Just a very moving idea, the idea that you would print a prayer on a piece of cloth and then hang that piece of cloth up in the wind with the wind blowing the prayers onwards gaining merit for you and whatever people that you had put the prayer flag up for.
 
And then the prayer flags would hang up there in the elements until they just disintegrated to nothing. And the fibres from which they had come.
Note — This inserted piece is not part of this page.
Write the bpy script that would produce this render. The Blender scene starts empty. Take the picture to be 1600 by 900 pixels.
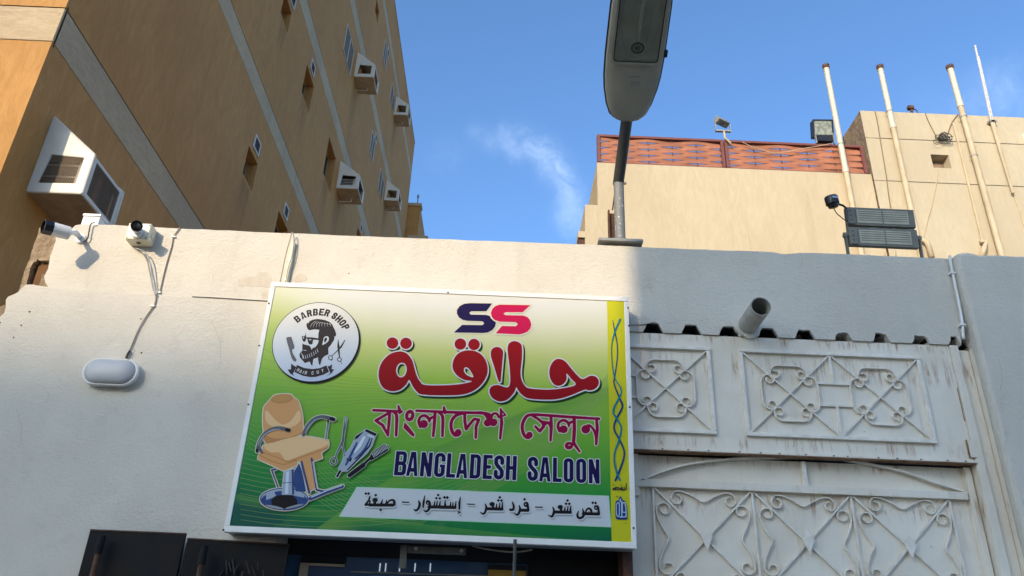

So I did one full gallery that was of prayer flags. One with a large tapestry that simulated the written text on a prayer flag and then a set of 5 of them in the traditional colours of some prayer flags, that mimic the idea of the disintegration that – so there were 3 large rectangular forms and each one a grey background that started with very intense red, let say, and then that red slowly faded into something else in the other rectangles.
 
So that was one gallery. And then the other thing that we experienced when we were there was the nomadic Tibetans had traditionally grazed their herds of yaks from lower elevation to higher elevation as the summer progressed. So they lived in tents and they had nomadic lifestyles, but partly because of concerns about over-grazing but also partly as an idea of controlling people, the government was building houses and trying to settle them, fencing the yard and so on.
 
The idea of the changing of the old ways and having nomads being put into houses, I thought, was sort of a jarring idea and so that actually became the title for the exhibit – Houses for Nomads.
 
So I did for the second gallery, I did a set of 16 houses that were all based on some of the colour ideas we’d seen and named for the places. Places that were visited on that trip.
 
And then the third gallery which was really a long hallway that connected the two of them I lined with some photographs from that trip, just to give people an idea and the background from that.
 
AZ It was a really influential trip for you.
 
MR I’m lucky to have been able to travel a fair amount. When I was working full time I always said that was a reason to work, so I would be able to travel and do something, see something different.
 
I’m a very firm believer in finding inspiration from exposing yourself to something other than what you are comfortable with, what you normally see.
 
I think it was for the American Tapestry Alliance newsletter I’d written an article on creativity and I said it really doesn’t have to be travel, just do anything that is out of your normal comfort zone. Go to a different grocery store than you normally go to, or go to some place that you would normally go to but go with a friend. Go to a museum exhibit. If you’ve already seen it go with someone else they’re going to have a different viewpoint.
 
And just these little things that jolt you out of your normal way of thinking make you consider things differently and I think can be a real stimulus to creativity.
 
I’ve always woven, you know, even when I was working full time I would get up early in the morning and weave until I went to work and then come back from work and weave some more in the evenings.
 
AZ I guess we should mention what you actually did as a ‘real’ job.
 
MR Yes, I was trained as a chemist and later a bio-chemist so I got my PhD in bio-chemistry and ’74 and was actually about the time that I started weaving. I think I must have been finishing graduate school and was afraid that I was going to run out of things to do. So I took up weaving because that was certainly something that would take a lot of time.
 
AZ That’s true, it does.
 
MR So I did that until about 10 years ago. At that point I realized from that job I’d saved enough money that I would be able to do what I wanted to do based on what I had in savings, and occasionally sell something.
 
AZ So you’re sort of supporting yourself on, still from that job.
 
MR Yes still from that money I put away and saved and been fortunate enough that it’s held up and I’ve been able to do what I wanted to do.
Still travel a little bit.
 
AZ Yes. You travel quite a bit. 
 
Thank you for talking with me. I really appreciate it Michael.
 
MR Well, and thank you for asking me.
 
AZ It was fun.
 
Musical interlude
 
That’s all for this episode. And now it’s time to get warped, because everyone knows, you have to be warped to weave.